LOUISIANA
Louisiana has had some bad press lately on account of Hurricane Katrina, but watching the rebirth of its most famous city, New Orleans, serves to remind us that Louisiana is perhaps the most culturally unique state in the U.S. due to its strong French heritage.
When Thomas Jefferson made the Louisiana purchase, what would eventually become Louisiana and almost the whole of the Mississippi basin were under French control. Almost every state but Louisiana shook off its French influence, for Louisiana was home to the major French outpost of the region – the territorial capital and port city of New Orleans. Louisiana’s identity is this French heritage, right down to Mardi Gras, beignets and creole (cooking, ethnicity and patois). Even Louisiana’s legal system and civil structure are based on the French civil system rather than the English common law system that other states have adapted. For instance, in Louisiana there are parishes instead of counties, and judicial decisions rest heavily on codified law rather than judge-made legal principles.

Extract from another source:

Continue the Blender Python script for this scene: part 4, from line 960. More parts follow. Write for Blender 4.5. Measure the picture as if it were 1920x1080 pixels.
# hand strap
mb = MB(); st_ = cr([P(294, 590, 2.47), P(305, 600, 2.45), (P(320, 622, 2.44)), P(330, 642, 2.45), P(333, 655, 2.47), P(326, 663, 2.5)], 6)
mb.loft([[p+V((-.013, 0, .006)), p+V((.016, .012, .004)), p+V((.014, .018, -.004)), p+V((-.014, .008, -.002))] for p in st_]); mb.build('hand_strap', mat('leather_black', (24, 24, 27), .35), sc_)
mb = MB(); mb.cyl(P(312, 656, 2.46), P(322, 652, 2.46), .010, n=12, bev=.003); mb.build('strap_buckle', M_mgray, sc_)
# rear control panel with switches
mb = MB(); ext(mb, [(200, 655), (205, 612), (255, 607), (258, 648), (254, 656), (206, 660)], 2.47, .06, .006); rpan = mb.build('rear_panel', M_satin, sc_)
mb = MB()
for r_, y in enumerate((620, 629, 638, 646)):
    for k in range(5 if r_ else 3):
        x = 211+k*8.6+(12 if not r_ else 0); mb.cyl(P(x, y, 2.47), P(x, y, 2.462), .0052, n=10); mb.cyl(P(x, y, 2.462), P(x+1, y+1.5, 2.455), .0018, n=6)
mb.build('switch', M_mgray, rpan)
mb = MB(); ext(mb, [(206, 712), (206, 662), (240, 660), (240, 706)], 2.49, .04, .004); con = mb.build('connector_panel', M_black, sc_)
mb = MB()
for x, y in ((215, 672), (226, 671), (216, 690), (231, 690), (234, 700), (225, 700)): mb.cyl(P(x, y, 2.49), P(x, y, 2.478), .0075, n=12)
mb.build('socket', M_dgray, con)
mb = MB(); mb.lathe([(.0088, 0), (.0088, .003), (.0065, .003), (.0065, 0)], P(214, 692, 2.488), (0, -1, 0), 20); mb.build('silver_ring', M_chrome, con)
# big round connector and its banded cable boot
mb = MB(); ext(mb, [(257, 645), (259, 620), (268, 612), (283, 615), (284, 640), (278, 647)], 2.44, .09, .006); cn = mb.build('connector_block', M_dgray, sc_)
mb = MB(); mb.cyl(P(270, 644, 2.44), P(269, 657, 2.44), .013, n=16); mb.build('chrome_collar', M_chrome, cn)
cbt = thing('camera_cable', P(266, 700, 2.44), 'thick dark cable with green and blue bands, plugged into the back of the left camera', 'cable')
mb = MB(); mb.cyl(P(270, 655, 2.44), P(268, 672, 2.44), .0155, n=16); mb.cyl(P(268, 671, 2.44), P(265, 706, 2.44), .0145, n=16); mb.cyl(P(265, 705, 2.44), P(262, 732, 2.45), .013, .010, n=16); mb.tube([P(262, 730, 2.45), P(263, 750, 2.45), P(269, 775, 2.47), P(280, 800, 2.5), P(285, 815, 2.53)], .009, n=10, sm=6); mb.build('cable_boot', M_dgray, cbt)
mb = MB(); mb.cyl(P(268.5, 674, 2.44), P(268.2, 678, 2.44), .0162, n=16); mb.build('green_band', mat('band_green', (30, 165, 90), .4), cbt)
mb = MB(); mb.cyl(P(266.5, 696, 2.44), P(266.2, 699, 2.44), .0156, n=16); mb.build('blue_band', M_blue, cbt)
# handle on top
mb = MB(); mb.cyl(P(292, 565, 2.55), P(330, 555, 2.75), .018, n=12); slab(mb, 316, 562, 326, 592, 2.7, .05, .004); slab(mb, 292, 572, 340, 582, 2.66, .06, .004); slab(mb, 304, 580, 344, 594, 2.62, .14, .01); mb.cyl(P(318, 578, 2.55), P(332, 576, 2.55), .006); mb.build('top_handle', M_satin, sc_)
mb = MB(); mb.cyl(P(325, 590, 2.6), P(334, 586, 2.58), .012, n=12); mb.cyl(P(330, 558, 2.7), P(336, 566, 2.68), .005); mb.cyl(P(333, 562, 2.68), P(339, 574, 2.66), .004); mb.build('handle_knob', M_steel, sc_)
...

Louisiana’s iconic geographic feature is the bayou. The Miscopy River flows into the Gulf of Mexico, and its delta comprises Louisiana’s whole southern coast. This marshy region is home to Louisiana’s Cajun culture and both this rich land and culture are in danger of being lost. Louisiana’s wetlands are disappearing at an alarming rate, and the culture they support is disappearing with them. Part of the problem is that southern Louisiana is poor and doesn’t offer much in the way of employment outside of crawfishing. Indeed, seafood is Louisiana’s largest export, and it is the largest producer of crawfish in the world. There is some oil drilling and refining work available in this part of the state, too, as there are oil fields beneath the Gulf of Mexico.
New Orleans, which sits on the Upper Delta on Lake Pontchartrain, is home to a rich cultural heritage, too. Particularly, the city is noted for its musical traditions and is the birthplace of Dixieland Jazz. Southern blues found its first urban audience and made an entre into the rest of the United States via New Orleans. Besides music, New Orleans is renowned for its food. New Orleans restaurants feature traditional and fusion French cuisine unlike any other in the United States, Cajun and creole cuisine such as gumbo and jambalaya, traditional southern fare like fried chicken and red beans and rice, and seafood such as crawfish. No description of Louisiana, particularly New Orleans, would be complete without mentioning Mardi Gras. The month-long festival is perhaps the most famous of its kind, with the possible exception of its South American cousin, Rio’s Carnival.
Though Louisiana conjures up images of swampy crawfish cookouts and bacchanalian Mardi Gras parades, there is more to the state than New Orleans and the bayou. The capital of Louisiana is Baton Rouge, on the upper reaches of the delta, and Shreveport, in the northwestern corner of the state, is its third largest city. Shreveport is also the second biggest tourist destination behind New Orleans because of riverboat gambling. The city also boasts an opera, an orchestra, a theater company and a ballet company.